"There really ought to be a sign upon my heart
Don't judge me yet there's an unfinished part
But I'll be perfect just according to His plan
Fashioned by the masters loving hands"
I thought of the song today as I was weeding my memorial garden. There were new weeds that had grown in over the winter covering the beautiful white rock that we picked out to go just perfect in the garden. As I was pulling them I thought to myself "I'm not getting the root, I'm only taking the top off making it look pretty". I stopped for a second to think about that. I was only making it look pretty temporarily.....but the root would make it grow back.
God so softly spoke into my heart "What other areas of your life do you make look pretty? But you know the root is still there don't you?" OUCH. Talk about stepping on my toes a little.
It's SO true.
You see I'm a stasher. My house most days is ready for company. I like to clean. I like organization. I like things to look pretty. I like perfect.

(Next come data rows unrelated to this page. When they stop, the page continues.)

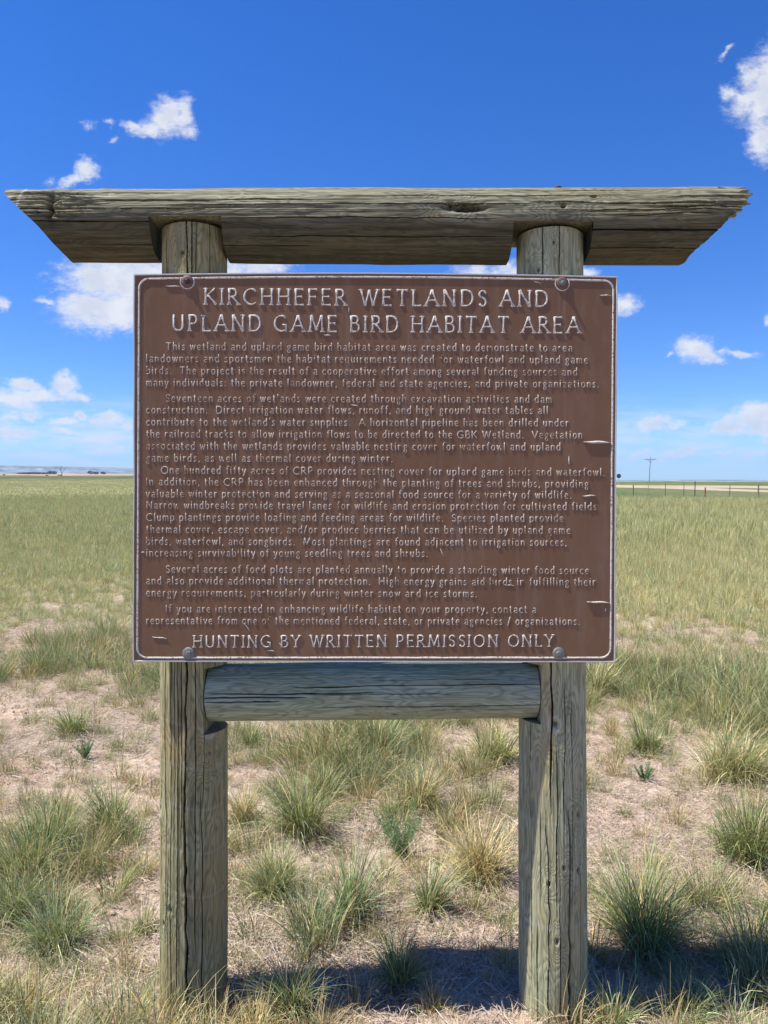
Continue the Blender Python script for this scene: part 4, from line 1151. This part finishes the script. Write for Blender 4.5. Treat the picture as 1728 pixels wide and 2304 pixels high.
# scattered stuff: variants live in collections outside the scene, instanced by geometry nodes
def variants(name, builders):
    col = bpy.data.collections.new(name)
    for i, parts in enumerate(builders):
        o = parts if isinstance(parts, bpy.types.Object) else grass_obj('%s_%02d' % (name, i), parts, link=False)
        col.objects.link(o)
    return col
def scatter(name, label, pts, rot, scl, idx, col):
    me = bpy.data.meshes.new(name); me.vertices.add(len(pts)); me.vertices.foreach_set('co', np.asarray(pts, np.float32).ravel()); me.update()
    o = bpy.data.objects.new(name, me); C.objects.link(o)
    rot = np.asarray(rot); 
    if rot.ndim == 1: rot = np.stack([rot*0, rot*0, rot], -1)
    scl = np.asarray(scl)
    if scl.ndim == 1: scl = np.stack([scl]*3, -1)
    add_attr(o, 'rot', rot, 'FLOAT_VECTOR'); add_attr(o, 'scl', scl, 'FLOAT_VECTOR'); add_attr(o, 'idx', idx, 'INT')
    ng = bpy.data.node_groups.new(name, 'GeometryNodeTree')
    ng.interface.new_socket('Geometry', in_out='INPUT', socket_type='NodeSocketGeometry')
    ng.interface.new_socket('Geometry', in_out='OUTPUT', socket_type='NodeSocketGeometry')
    N = ng.nodes; L = ng.links
    gi = N.new('NodeGroupInput'); go = N.new('NodeGroupOutput'); ip = N.new('GeometryNodeInstanceOnPoints'); ci = N.new('GeometryNodeCollectionInfo')
    ci.inputs['Collection'].default_value = col; ci.inputs['Separate Children'].default_value = True; ci.inputs['Reset Children'].default_value = True
    def na(nm, ty):
        q = N.new('GeometryNodeInputNamedAttribute'); q.data_type = ty; q.inputs['Name'].default_value = nm; return q.outputs['Attribute']
    L.new(gi.outputs[0], ip.inputs['Points']); L.new(ci.outputs[0], ip.inputs['Instance']); ip.inputs['Pick Instance'].default_value = True
    L.new(na('idx', 'INT'), ip.inputs['Instance Index']); L.new(na('rot', 'FLOAT_VECTOR'), ip.inputs['Rotation']); L.new(na('scl', 'FLOAT_VECTOR'), ip.inputs['Scale'])
    L.new(ip.outputs[0], go.inputs[0])
    md = o.modifiers.new('scatter', 'NODES'); md.node_group = ng
    return tag(o, label, kind='stuff')

def sample(n, r0, r1, half=33, power=1.0, seed=0):
    rng = np.random.RandomState(seed)
    uu = rng.rand(n)
    r = (r0**power+(r1**power-r0**power)*uu)**(1/power); a = np.radians((rng.rand(n)*2-1)*half)
    return r*np.sin(a), r*np.cos(a), rng
def place(x_, y_): return np.stack([x_, y_, terrain(x_, y_)], -1)

rg = np.random.RandomState(3)
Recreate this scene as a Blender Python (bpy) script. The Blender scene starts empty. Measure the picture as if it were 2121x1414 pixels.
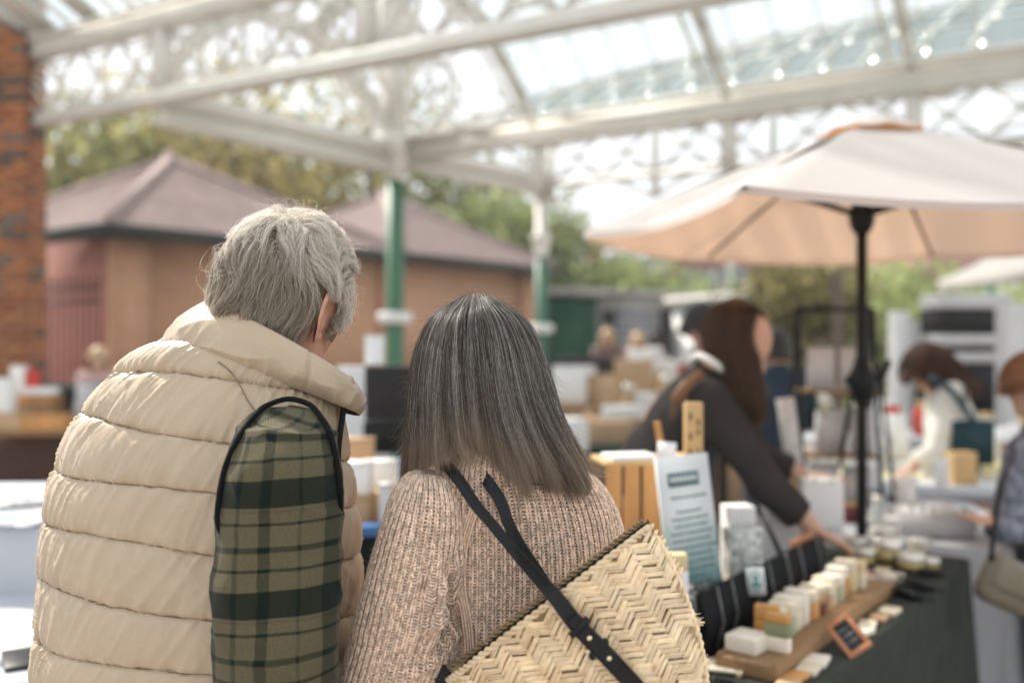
import bpy, math, random
import numpy as np
from mathutils import Vector, Matrix, Euler
random.seed(7)
RNG = np.random.default_rng(7)
SC = bpy.context.scene
COL = SC.collection
R = math.radians

# ------------------------------------------------------------------ camera, sky, sun, exposure
cd = bpy.data.cameras.new('camera')
cam = bpy.data.objects.new('camera', cd); COL.objects.link(cam)
cam.location = (0, 0, 1.5); cam.rotation_euler = (R(90), 0, 0)
cd.sensor_width = 36; cd.lens = 35; cd.shift_y = -0.0033
cd.clip_start = 0.05; cd.clip_end = 600
cd.dof.use_dof = True; cd.dof.focus_distance = 1.40; cd.dof.aperture_fstop = 1.75
SC.camera = cam

SUN_EL, SUN_AZ = R(44), R(-46)          # azimuth from +Y (ahead) towards +X
w = bpy.data.worlds.new('World'); SC.world = w; w.use_nodes = True
nt = w.node_tree; nt.nodes.clear()
sky = nt.nodes.new('ShaderNodeTexSky'); sky.sky_type = 'NISHITA'; sky.sun_disc = False
sky.sun_elevation = SUN_EL; sky.sun_rotation = SUN_AZ
sky.air_density = 1.0; sky.dust_density = 0.8; sky.ozone_density = 1.0
hs = nt.nodes.new('ShaderNodeHueSaturation'); hs.inputs['Saturation'].default_value = 0.30
bg = nt.nodes.new('ShaderNodeBackground'); bg.inputs['Strength'].default_value = 0.15
ow = nt.nodes.new('ShaderNodeOutputWorld')
nt.links.new(sky.outputs[0], hs.inputs['Color']); mxw = nt.nodes.new('ShaderNodeMix'); mxw.data_type = 'RGBA'; mxw.inputs[0].default_value = .7; mxw.inputs[7].default_value = (5.3, 5.5, 5.65, 1)   # thin bright cloud over the whole sky
nt.links.new(hs.outputs[0], mxw.inputs[6]); nt.links.new(mxw.outputs[2], bg.inputs[0]); nt.links.new(bg.outputs[0], ow.inputs[0])
sd = bpy.data.lights.new('sun', 'SUN'); sd.energy = 4.6; sd.angle = R(2.0); sd.color = (1.0, 0.93, 0.84)
sun = bpy.data.objects.new('sun', sd); COL.objects.link(sun)
sdir = Vector((math.cos(SUN_EL)*math.sin(SUN_AZ), math.cos(SUN_EL)*math.cos(SUN_AZ), math.sin(SUN_EL)))
sun.rotation_euler = sdir.to_track_quat('Z', 'Y').to_euler()
SC.view_settings.view_transform = 'Standard'; SC.view_settings.look = 'None'
SC.view_settings.gamma = 1.0; SC.view_settings.use_curve_mapping = False
SC.view_settings.exposure = 0.66
SC.render.engine = 'CYCLES'
SC.cycles.use_denoising = True
SC.cycles.max_bounces = 8; SC.cycles.transparent_max_bounces = 24
SC.cycles.sample_clamp_indirect = 6.0

# ------------------------------------------------------------------ helpers
F = 2062.0
def P(px, py, Y): return Vector(((px-1060.5)/F*Y, Y, 1.5+(700-py)/F*Y))

def _frac(x): return x-np.floor(x)
def _h3(i, j, k): return _frac(np.sin(i*127.1+j*311.7+k*74.7)*43758.5453)
def vn(x, y, z=0.0):
    """value noise, -1..1"""
    x, y, z = np.broadcast_arrays(np.asarray(x, float), np.asarray(y, float), np.asarray(z, float))
    xi, yi, zi = np.floor(x), np.floor(y), np.floor(z)
    u, v, q = x-xi, y-yi, z-zi
    u = u*u*(3-2*u); v = v*v*(3-2*v); q = q*q*(3-2*q)
    def L(a, b, t): return a+(b-a)*t
    r = L(L(L(_h3(xi, yi, zi), _h3(xi+1, yi, zi), u), L(_h3(xi, yi+1, zi), _h3(xi+1, yi+1, zi), u), v),
          L(L(_h3(xi, yi, zi+1), _h3(xi+1, yi, zi+1), u), L(_h3(xi, yi+1, zi+1), _h3(xi+1, yi+1, zi+1), u), v), q)
    return r*2-1
def fbm(x, y, z=0.0, n=3):
    s = 0; a = 1.0; t = 0
    for _ in range(n):
        s = s+a*vn(x, y, z); t += a; a *= .5
        x = np.asarray(x)*2.03; y = np.asarray(y)*2.03; z = np.asarray(z)*2.03
    return s/t

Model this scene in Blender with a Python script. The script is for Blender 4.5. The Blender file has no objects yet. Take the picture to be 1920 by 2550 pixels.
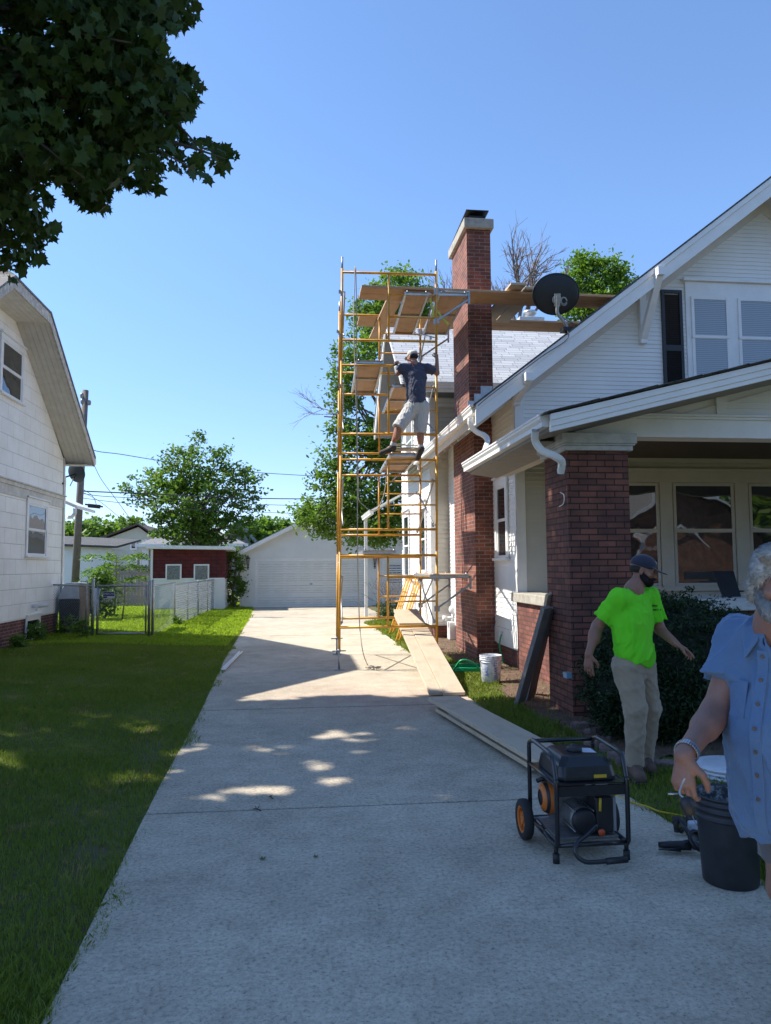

But....I also stash things. My sub basement most days is a complete disaster because no one usually sees that part of my home. I work on the parts of my home that people see, but what they can't see is a MESS.
For instance, if you walked into my cute French Country kitchen you would probably think it's clean. However I dare you to open up my Tupperware door. You would find this:
Boy I'm literally airing my dirty laundry aren't I?
On the surface everything is neat and clean and pretty. But please don't touch the spice door or you may just end up wearing the cinnamon as it falls on you.
So, my God moment today taught me to quit stashing and making things look pretty. It doesn't do me any good to pull life's weeds if the root still remains. I need to work on the ROOT of issues. I need to let God work on the root and make me into what He wants me to be.
Sometimes I think I have learned so much in my 36 years and then WAMMO something knocks me down and helps me realize I have so much more to learn.
I don't have it all together. My life sometimes isn't very pretty. We live in a photoshop-autocorrect world. If we don't like the way we look in a certain picture we can simply correct it with a filter and then it's perfect.
So what I'm telling you is this-maybe together you and I can just be real? Not pretty-real! Let's let God mold us into His image instead of a perfect image that we've created. Without Him we can do nothing anyway. (I've learned that the hard way).
Hope you have a wonderful weekend. Tomorrow is my little Elijah's birthday. Bittersweet.